HBR contributor Kim Elsesser addressed the issue of women’s forced choice in an article in which she concludes: “Chalking the pay gap up to women's career choice is like blaming global warming on the polar bears. In reality, it is unconscious bias that is the primary cause of the gender pay gap, not gender-based career choices.”

But there are other choices we all make in the workplace that are made across genders and across the talent lifecycle that have an impact on gender equality. When it comes to choosing a new staff member, promoting the right team member or allocating pay increases - unconscious bias influences our people decisions.
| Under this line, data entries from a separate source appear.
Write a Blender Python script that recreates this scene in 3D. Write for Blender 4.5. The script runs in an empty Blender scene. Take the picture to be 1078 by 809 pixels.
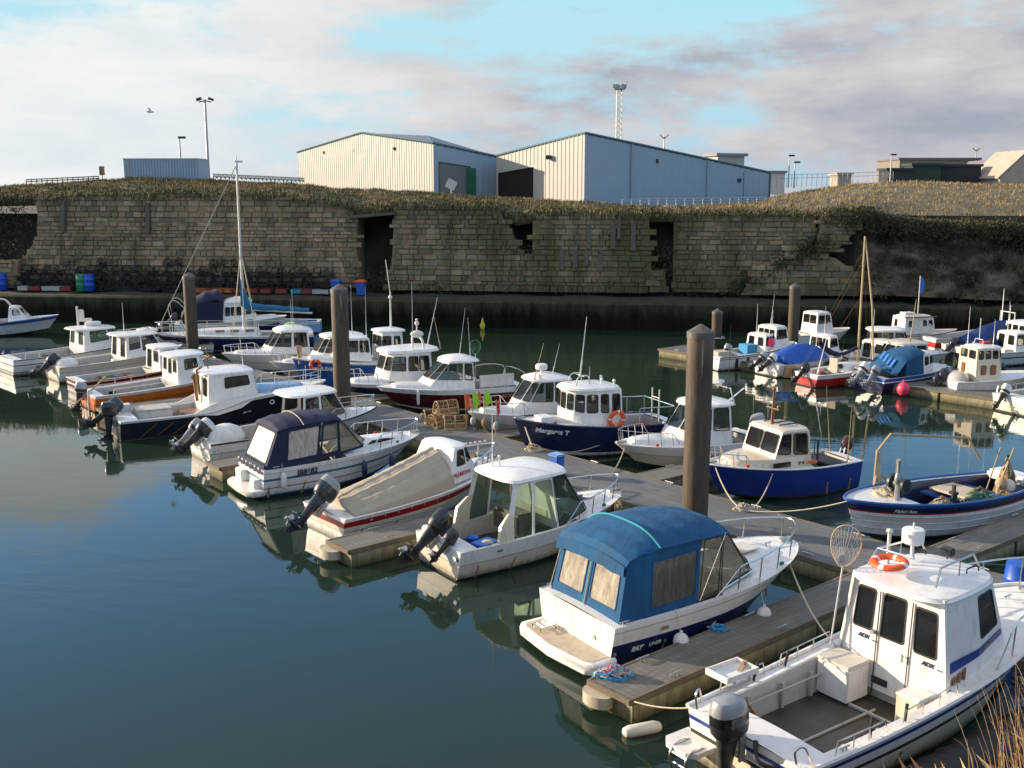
import bpy, bmesh, math, random
from mathutils import Vector, Matrix
from mathutils import noise as NZ
random.seed(11)
R=math.radians; PI=math.pi
sc=bpy.context.scene; COL=sc.collection
# ---------------------------------------------------------------- materials
M={}
def nodes(name):
    m=bpy.data.materials.new(name); m.use_nodes=True
    nt=m.node_tree; b=nt.nodes['Principled BSDF']; return m,nt,b
def ramp(nt,src,p0,p1,c0=(0,0,0,1),c1=(1,1,1,1)):
    r=nt.nodes.new('ShaderNodeValToRGB'); e=r.color_ramp.elements
    e[0].position=p0; e[0].color=c0; e[1].position=p1; e[1].color=c1
    nt.links.new(src,r.inputs[0]); return r.outputs[0]
def noise(nt,vec,scale,detail=4,rough=.55):
    n=nt.nodes.new('ShaderNodeTexNoise'); n.inputs['Scale'].default_value=scale
    n.inputs['Detail'].default_value=detail; n.inputs['Roughness'].default_value=rough
    if vec: nt.links.new(vec,n.inputs['Vector'])
    return n.outputs['Fac']
def mixc(nt,f,a,b,mode='MIX'):
    x=nt.nodes.new('ShaderNodeMix'); x.data_type='RGBA'; x.blend_type=mode
    for i,v in ((0,f),(6,a),(7,b)):
        if hasattr(v,'is_output'): nt.links.new(v,x.inputs[i])
        elif i==0: x.inputs[0].default_value=v
        else: x.inputs[i].default_value=(*v[:3],1)
    return x.outputs[2]
def mapping(nt,scale=(1,1,1),rot=(0,0,0)):
    t=nt.nodes.new('ShaderNodeTexCoord'); mp=nt.nodes.new('ShaderNodeMapping')
    mp.inputs['Scale'].default_value=scale; mp.inputs['Rotation'].default_value=rot
    nt.links.new(t.outputs['Object'],mp.inputs[0]); return mp.outputs[0]
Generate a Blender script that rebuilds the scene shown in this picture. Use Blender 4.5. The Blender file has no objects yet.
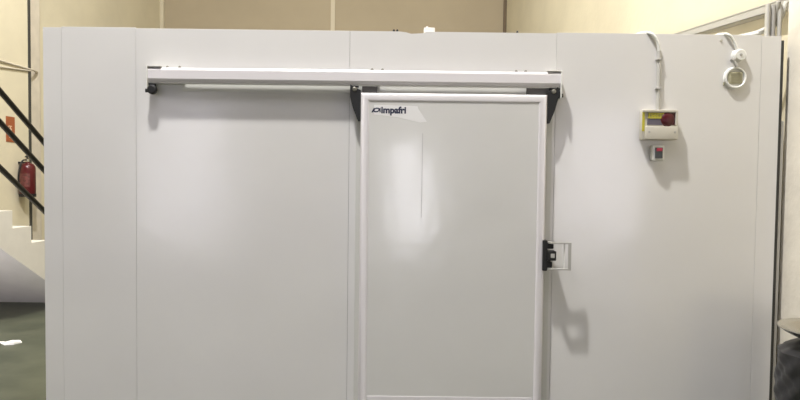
import bpy, bmesh, math, random
from mathutils import Vector, Matrix
random.seed(4)
S = bpy.context.scene
C = S.collection
PI = math.pi

# ------------------------------------------------------------ materials
def mat(name, col, rough=0.5, metal=0.0, spec=0.5, noise=0.0, nscale=4.0, bump=0.0, bscale=30.0, col2=None, alpha=1.0,
        trans=0.0, lo=0.35, hi=0.65, bdist=0.01, coat=0.0):
    m = bpy.data.materials.new(name); m.use_nodes = True
    nt = m.node_tree; N = nt.nodes; L = nt.links
    b = N['Principled BSDF']
    b.inputs['Base Color'].default_value = (*col, 1)
    b.inputs['Roughness'].default_value = rough
    b.inputs['Metallic'].default_value = metal
    b.inputs['Specular IOR Level'].default_value = spec
    b.inputs['Alpha'].default_value = alpha
    b.inputs['Transmission Weight'].default_value = trans
    b.inputs['Coat Weight'].default_value = coat
    tc = N.new('ShaderNodeTexCoord')
    if noise > 0 or col2:
        n = N.new('ShaderNodeTexNoise'); n.inputs['Scale'].default_value = nscale
        n.inputs['Detail'].default_value = 6; n.inputs['Roughness'].default_value = 0.6
        L.new(tc.outputs['Object'], n.inputs['Vector'])
        r = N.new('ShaderNodeValToRGB')
        r.color_ramp.elements[0].position = lo; r.color_ramp.elements[1].position = hi
        c2 = col2 if col2 else tuple(c*(1-noise) for c in col)
        r.color_ramp.elements[0].color = (*c2, 1); r.color_ramp.elements[1].color = (*col, 1)
        L.new(n.outputs['Fac'], r.inputs['Fac']); L.new(r.outputs['Color'], b.inputs['Base Color'])
    if bump > 0:
        n2 = N.new('ShaderNodeTexNoise'); n2.inputs['Scale'].default_value = bscale
        n2.inputs['Detail'].default_value = 3
        L.new(tc.outputs['Object'], n2.inputs['Vector'])
        bp = N.new('ShaderNodeBump'); bp.inputs['Strength'].default_value = bump
        bp.inputs['Distance'].default_value = bdist
        L.new(n2.outputs['Fac'], bp.inputs['Height']); L.new(bp.outputs['Normal'], b.inputs['Normal'])
    return m

def emit(name, col, s):
    m = bpy.data.materials.new(name); m.use_nodes = True
    nt = m.node_tree; nt.nodes.clear()
    e = nt.nodes.new('ShaderNodeEmission'); o = nt.nodes.new('ShaderNodeOutputMaterial')
    e.inputs['Color'].default_value = (*col, 1); e.inputs['Strength'].default_value = s
    nt.links.new(e.outputs[0], o.inputs[0]); return m

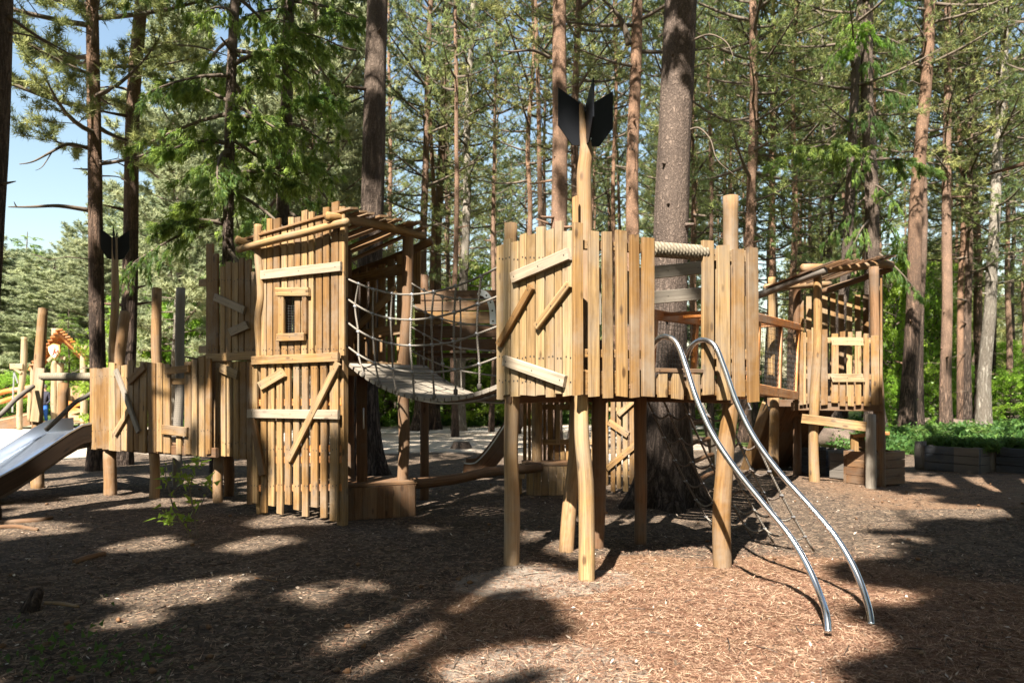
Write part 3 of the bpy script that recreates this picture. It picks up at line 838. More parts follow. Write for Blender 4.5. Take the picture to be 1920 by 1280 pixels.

While unconscious bias training has been discredited, there are a wealth of positive choices you can make to improve equality.


Choices that improve quality can include:

  • Ensuring balanced shortlists
  • Implementing blind screening and removing names (or other gender identifiers) from resumes when selecting candidates for interviews
  • Removing salaries from CV’s at hire and promotion to stop perpetuating pay gaps
  • Undertaking pay analytics to establish whether you do actually pay women less than men

In fact, by not taking positive actions these to promote a gender equality strategy - you are making more choices. You are choosing to overlook and undervalue key talent. And making choices that could damage your brand’s reputation and impact your bottom line.

So, if we are looking for 'Collective Individualism' on International Women’s Day, consider CURO’s International Women’s Day equal pay challenge to you. If we each made one positive choice this week at work that in its own small way progressed gender equality... Be it a new hire choice, a pay decision, a choice to ask for flexible working, a choice as a business leader to promote a gender equality strategy. Imagine the impact?